Schema migration workflows including zero-downtime migrations, data backfills, and rollback strategies. Use when planning database migrations, reviewing migration scripts, or troubleshooting migration failures.

Triggers: Writing or reviewing schema migrations, planning zero-downtime migrations for production, backfilling data after schema changes, setting up migration tooling, rolling back failed migrations, avoiding locking and data loss.
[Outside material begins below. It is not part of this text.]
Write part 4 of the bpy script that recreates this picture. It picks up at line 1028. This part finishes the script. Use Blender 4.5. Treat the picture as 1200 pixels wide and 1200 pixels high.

Tools: Bash Read Write References: None

Key capabilities:

• Migration file structure: up/down scripts, sequential versioning, one logical change per migration, immutable once applied
• Zero-downtime expand/contract pattern: add new structure, backfill and update code, remove old structure
• Safe operations by database: PostgreSQL and MySQL compatibility matrix for ALTER TABLE operations
• PostgreSQL-specific: CREATE INDEX CONCURRENTLY, NOT NULL with NOT VALID + VALIDATE CONSTRAINT
• Data backfills: batch processing (1,000-10,000 rows), throttling with sleep between batches, replication lag monitoring
• Rollback strategies: down migrations, forward-fix, point-in-time recovery (PITR) as last resort
• Pre-production checklist: backup confirmation, staging test with production-like data, execution time measurement, rollback command ready
• Version tracking with schema_migrations table; tool support for Flyway, Alembic, Knex, Diesel, Ecto, and others
• Common pitfalls: large table locking, missing FK indexes, DDL inside long transactions, NULL handling during backfill, irreversible migrations without backup

Example usage

Rename the username column to handle without downtime. The agent plans a 3-step expand/contract migration: add handle column, deploy dual-write code and backfill in 5,000-row batches, then drop username once all reads are migrated. Writes three migration files with up/down scripts.